Luckily for modern visitors, there are a number of spectacular archaeological sites dating from the Greek colonization of Sicily which can still be visited on the island today.

Valle dei Templi, Agrigento

Agrigento

(Photo by Concierge in Umbria via Flickr)

In the hills surrounding the city of Agrigento, the remains of the ancient Greek city of Akragas, founded in the 6th century BC, dot the landscape, including the vast sacred valley where some of the best-preserved and most breathtaking temples in the world are still standing.

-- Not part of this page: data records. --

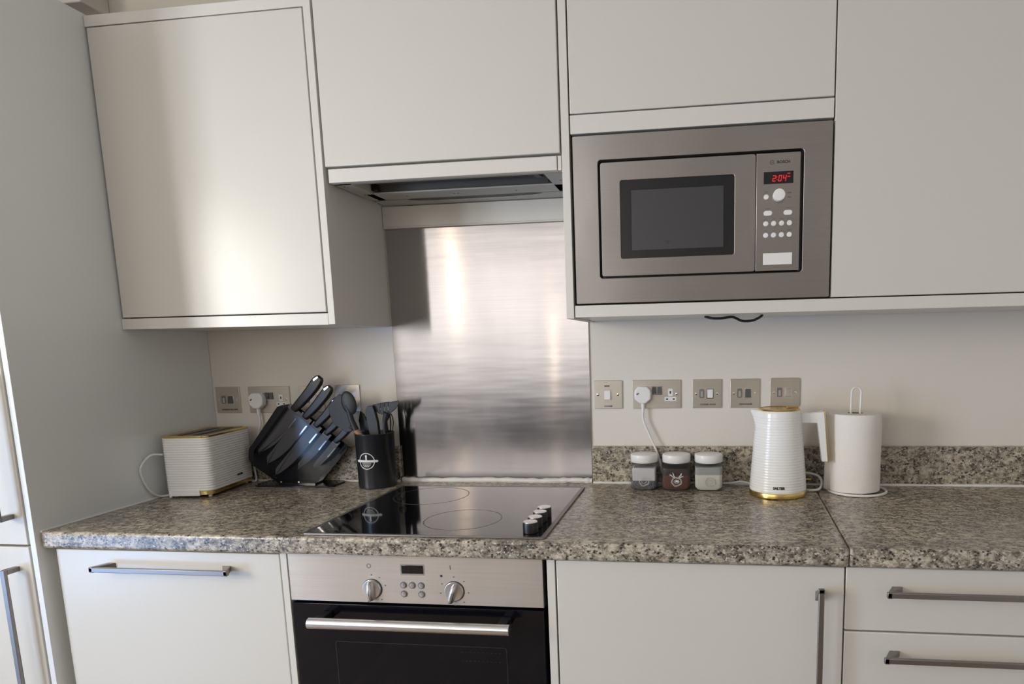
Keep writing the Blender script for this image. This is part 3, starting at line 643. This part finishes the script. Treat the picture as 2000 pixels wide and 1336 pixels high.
names = ['widest black knife, first and highest in the knife block', 'second black knife from the left in the knife block', 'third black knife in the block, handle tip behind the spatula', 'fourth black knife in the block, short handle under the spatula', 'smallest black knife, lowest and rightmost in the knife block']
for i, (x, z, lh, lb, wb, wh) in enumerate(KN):
    k = thing('kitchen_knife', names[i], 'knife', (x, -.074, z - .1), 'black knives in the block')
    p0 = Vector((x, -.0740, z)); bm = bmesh.new()
    # blade outline in block plane: spine on the upper left, belly curving to the tip
    pts = []
    for s in range(0, 11): pts.append((s / 10 * lb, -wb / 2))
    pts[-1] = (lb, -wb / 2 + wb * .45)
    for s in range(10, -1, -1):
        tt = s / 10; pts.append((tt * lb * .985, wb / 2 - wb * .62 * max(0, (tt - .45) / .55) ** 2.2))
    P2 = []
    for u, v in pts:
        q = p0 - U * u + V * v; P2.append((q.x, q.z))
    prism(bm, P2, -.0752, -.0730); obj('blade', bm, BLADE, k, label='grey coated blade')
    bm = bmesh.new(); n = 9; cen = []; ws = []; ts = []
    prof = [(-.010, .62), (0, .70), (.15, .80), (.35, .88), (.55, .95), (.72, 1.0), (.86, .98), (.95, .82), (1.0, .45)]
    for s, w in prof:
        s_ = s * lh if s > 0 else s
        cen.append(p0 + U * s_ + V * (-.002 + .004 * math.sin(s * 3))); ws.append(w * wh); ts.append(.018 if s < .95 else .014)
    sweep_flat(bm, cen, ws, ts); hdl = obj('handle', bm, BLK, k, bev=.005, seg=3, label='black handle')
    bm = bmesh.new(); a = p0 + U * lh * .84 - V * wh * .26; b = p0 + U * lh * .975 - V * wh * .12
    sweep_flat(bm, [a, b], [.0065, .0050], .0188); obj('end_cap', bm, ALU, hdl, label='silver end inlay')

# ------------------------------------------------------------------ utensil crock and utensils
UX, UY = .6000, -.0810
cr = thing('utensil_crock', 'black cylindrical utensil crock with a white round emblem left of the hob', 'utensil holder', (UX, UY, .91))
bm = bmesh.new(); lathe(bm, UX, UY, [(.0550, .9103), (.0570, .9125), (.0580, 1.0740), (.0592, 1.0760), (.0592, 1.0790), (.0560, 1.0795), (.0545, 1.0770), (.0535, .9200), (.001, .9190)], 64); obj('body', bm, mat('black_enamel', (.014, .015, .018), .28), cr)
def on_cyl(bm, ox, oy, r, az):
    """wrap a flat xz drawing (y = relief) about a vertical cylinder; az = direction faced"""
    for v in bm.verts:
        a = az + v.co.x / r; d = r - v.co.y
        v.co = Vector((ox + d * math.sin(a), oy - d * math.cos(a), v.co.z))
def deco(): 
    bm = bmesh.new(); n = 48; r, w = .0255, .0022
    ringprism(bm, [(r * math.cos(2 * math.pi * k / n), r * math.sin(2 * math.pi * k / n)) for k in range(n)], [((r - w) * math.cos(2 * math.pi * k / n), (r - w) * math.sin(2 * math.pi * k / n)) for k in range(n)], -.0003, .0)
    for k in range(12): bx(bm, -.033 + k * .0055, -.033 + (k + 1) * .0055, -.0006, 0, -.0035, .0035)
    prism(bm, [(-.0365, 0), (-.033, -.0035), (-.033, .0035)], -.0006, 0); prism(bm, [(.0365, 0), (.033, .0035), (.033, -.0035)], -.0006, 0)
    bx(bm, -.0022, .0022, -.0005, 0, .0035, .0150); prism(bm, [(0, .0200), (-.0030, .0180), (-.0030, .0145), (0, .0130), (.0030, .0145), (.0030, .0180)], -.0005, 0)
    for z, w_ in ((-.0075, .015), (-.0120, .013), (-.0165, .009)):
        for k in range(-3, 4): bx(bm, k * w_ / 3.5 - .0014, k * w_ / 3.5 + .0010, -.0004, 0, z - .0010, z + .0010)
    for v in bm.verts: v.co.z += .9980
    return bm
bm = deco(); on_cyl(bm, UX, UY, .0580, math.radians(-2)); obj('emblem', bm, WMARK, cr, smooth=0, label='white round emblem with a banner')

def utensil(name, label, cat, head, neck, grip=None, gripm=WOOD, hm=SIL):
    r = thing(name, label, cat, (UX, UY, .925), 'kitchen utensils in the crock')
    hd_ = obj('head', head, hm, r, bev=.0015)
    bm = bmesh.new(); tube(bm, [Vector(p) for p in neck[0]], neck[1], 12); obj('neck', bm, hm, r)
    if grip: bm = bmesh.new(); tube(bm, [Vector(p) for p in grip[0]], grip[1], 12); obj('handle', bm, gripm, r, label='wooden handle' if gripm is WOOD else None)
# turner: wide flat blade leaning left
yy = -.0960
bm = bmesh.new(); prism(bm, [(.4860, 1.1880), (.4650, 1.1640), (.4640, 1.1450), (.4740, 1.1100), (.5150, 1.0820), (.5350, 1.0840), (.5450, 1.1150), (.5370, 1.1450), (.5150, 1.1960), (.5020, 1.2000)], yy - .002, yy + .002)
utensil('spatula', 'wide black spatula leaning left out of the crock, over the knives', 'spatula', bm, ([(.530, yy, 1.10), (.556, yy + .002, 1.082)], [.006, .006]), ([(.556, yy + .002, 1.082), (.580, -.098, 1.00), (.600, -.105, .930)], .0055))
# spoon
bm = bmesh.new(); yy = -.114; R_ = Matrix.Translation((.5420, yy, 1.1740)) @ Matrix.Rotation(math.radians(-14), 4, 'Y')
rings = []
for j in range(9):
    ph = math.pi * j / 8; ring_ = []
    for i in range(24):
        a = 2 * math.pi * i / 24; ring_.append(bm.verts.new((.0245 * math.sin(ph) * math.cos(a) + 0, (.0075 * math.cos(ph)), .0380 * math.sin(ph) * math.sin(a))))
    rings.append(ring_)
for a, b in zip(rings, rings[1:]):
    for i in range(24): bm.faces.new((a[i], a[(i + 1) % 24], b[(i + 1) % 24], b[i]))
bm.transform(R_)
utensil('serving_spoon', 'black oval serving spoon with wooden handle, tallest in the crock', 'spoon', bm, ([(.5330, yy - .004, 1.168), (.5400, yy, 1.150), (.547, yy, 1.120), (.559, yy, 1.090)], [.004, .008, .0085, .0090]), ([(.558, yy, 1.092), (.572, yy + .004, 1.070), (.600, -.105, .98), (.615, -.100, .930)], [.0085, .0085, .006, .006]))
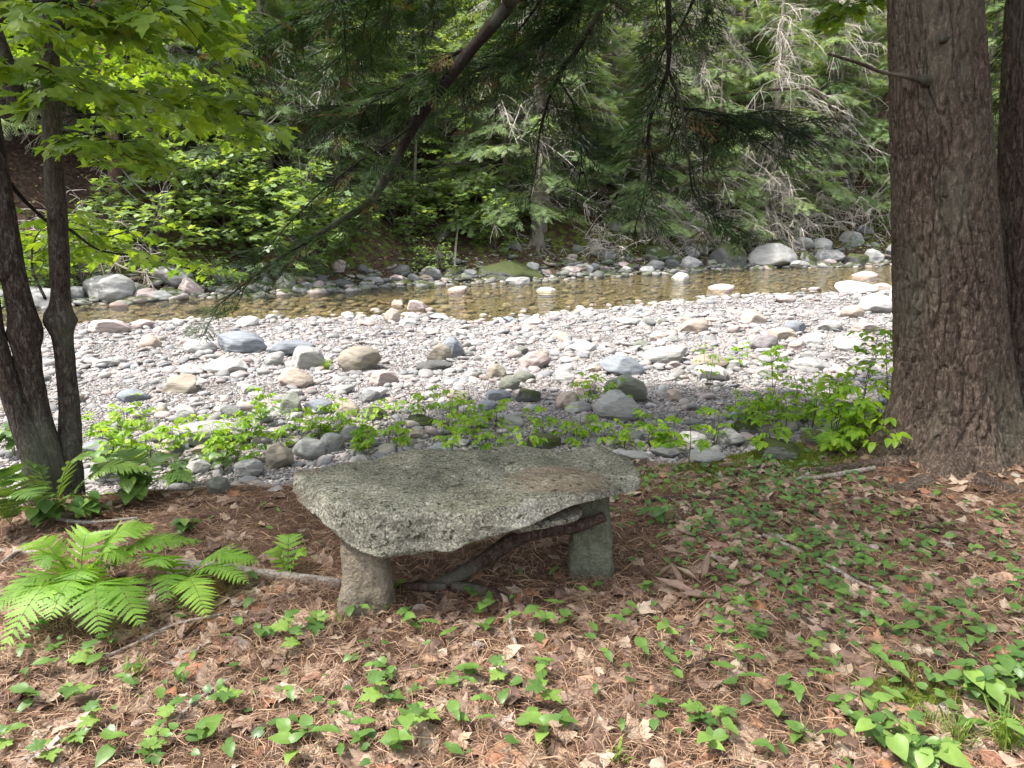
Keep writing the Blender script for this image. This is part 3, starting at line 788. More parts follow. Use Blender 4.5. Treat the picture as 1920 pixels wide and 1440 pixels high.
sz = 0.05 + 0.22 * r.random(n) ** 3
for v in range(4):
    V, T = rock_shape(1, 360 + v, 0.5, 0.1); q = np.arange(n) % 4 == v; m = int(q.sum())
    R = frames(np.stack([r.normal(0, 0.2, m), r.normal(0, 0.2, m), np.ones(m)], -1), r.uniform(0, 6.28, m)) * (sz[q][:, None] * np.stack([r.uniform(0.8, 1.3, m), r.uniform(0.8, 1.2, m), r.uniform(0.4, 0.7, m)], -1))[:, None, :]
    A.scatter(V, T, R, np.stack([x[q], y[q], H(x[q], y[q]) + 0.1 * sz[q]], -1), r.random(m))
tag(A.build('riverbed_stones', M['gravel']), kind='stuff')
A = Acc()
gravel(A, 26000, 17, 36, 0.08, 0.45, 1, 4, far=True, p_small=3)
tag(A.build('bank_rubble', M['rubble']), kind='stuff')

# ------------------------------------------------------------------ leaf shapes
def fan(outline, centre):
    o = np.array(outline, float); n = len(o)
    V = np.vstack([[centre], o]); V = np.hstack([V, np.zeros((len(V), 1))])
    T = [(0, i + 1, (i + 1) % n + 1) for i in range(n)]
    return V, np.array(T)
def mirror(pts):
    return [(x, y) for x, y in pts] + [(-x, y) for x, y in reversed(pts) if x != 0]
def shape3(V, fold=0.2, droop=0.25, curl=0.0, seed=0, rough=0.0):
    V = V.copy()
    V[:, 2] += fold * np.abs(V[:, 0]) - droop * (V[:, 1] ** 2) + curl * V[:, 0] ** 2
    if rough: V[:, 2] += rough * fbm(V * 3 + seed, 2, seed)
    return V
_m = mirror([(0, 0.03), (0.13, -0.06), (0.42, 0.02), (0.31, 0.15), (0.44, 0.25), (0.38, 0.33), (0.60, 0.57), (0.42, 0.57), (0.36, 0.66), (0.17, 0.53), (0.25, 0.76), (0.12, 0.80), (0, 1.05)])
MAPLE, MAPLE_T = fan(_m, (0, 0.36))
MAPLES = [shape3(MAPLE, 0.15, 0.25, 0.2, 1, 0.1), shape3(MAPLE, -0.1, 0.3, -0.3, 2, 0.15)]
_ml = mirror([(0, 0), (0.38, 0.0), (0.33, 0.25), (0.58, 0.55), (0.25, 0.55), (0, 1.0)])
MAPLEL, MAPLEL_T = fan(_ml, (0, 0.35))
_ov = mirror([(0, 0), (0.24, 0.12), (0.34, 0.36), (0.28, 0.62), (0.14, 0.85), (0, 1.0)])
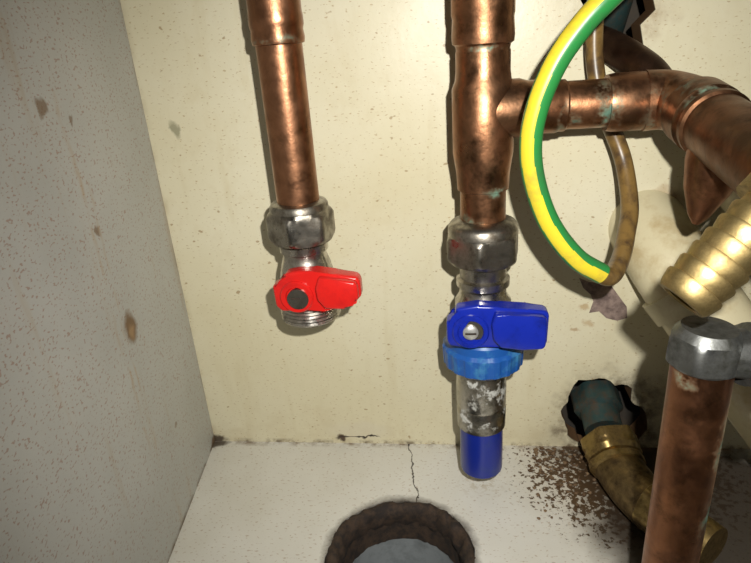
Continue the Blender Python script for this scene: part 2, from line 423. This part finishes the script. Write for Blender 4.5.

The most intact are the Temple of Concord (converted to a Catholic basilica in the first century AD) and the Temple of Juno, both dating from the 5th century BC; of the massive Temple of Olympian Zeus all that remains is one of the massive telamons, or figures sculpted in stone which once served as a pillar holding up the temple roof. This sprawling archaeological park is a UNESCO World Heritage Site and also includes a small museum, where statuary, mosaics, art, and other finds from the site are displayed.

Temples of Segesta and Selinunte

Sicily’s stunning sacred ruins aren’t confined to the Valley of the Temples. Western Sicily is home to two archaeological parks, Segesta and Selinunte. The main temple in Segesta, dating from the 5th century BC, is one of the best-preserved examples of Doric architecture in the world, rivaling those of Greece, itself. The park also includes a 4th century BC Greek theater, fantastically well-preserved and a close cousin of those in Syracuse and Taormina.

Selinunte 2

(Photo by Concierge in Umbria via Flickr)

Though Selinunte’s temples are decidedly more time-worn—a result of sackings by the Carthaginians, Roman conquest, and Medieval earthquakes—they are no less stunning. The uses for these sacred buildings from the 6th century BC have been lost over the millenia, and only their towering columns, resting on the original pavement and topped by bits of architrave, remain, but perhaps for this very reason Selinunte is one of the more evocative ancient sites in Sicily.

Selinunte is masssive

(Photo by Concierge in Umbria via Flickr)

Tweetable: Some of the world’s most beautiful and intact ancient Greek temples are in Sicily!

Taormina’s Greek Theater

Taormina

(Photo by Concierge in Umbria via Flickr)

From the sacred to the profane, the seaside city of Taormina is known for both its beauty and its lovely Greek theater, built to overlook both the blue waves of the Mediterranean and the chuffing volcanic Mount Etna. The original structure dates from the 3rd century BC, though it was renovated by the Romans (note the use of brick) based on the original Greek Corinthian plan some 500 years later. Unique for its size (it is second only to the theater in Syracuse, below) and preservation (the stage’s original rear wall and wings are miraculously still intact), the theater is still used as a venue for concerts and events, and its impeccable acoustics remain untouched by time.

The Greeks in Siracusa

Greek Theater Siracusa

(Photo by Concierge in Umbria via Flickr)

For one stop archaeology, the city of Syracuse on Sicily’s east coast has a bit of everything. Home to both the island’s largest Greek theater (dating from the 5th century BC and lovely despite being partially dismantled in the Middle Ages), and the island’s oldest Doric temple, Piazza Pancali’s Temple of Apollo (which went from pagan temple to Byzantine church to Islamic Mosque back to Catholic church before its abandonment), this city’s ruins cover all aspects of Classical Greek civilization. History buffs should also take a look at the remains of the the massive 200 meter by 23 meter Altar of Hieron II–the largest in all of ancient Greece–built in the 3rd century BC by Hieron II to commemorate the fall of the tyrant Thrasyboulos, and the city’s excellent archaeological museum.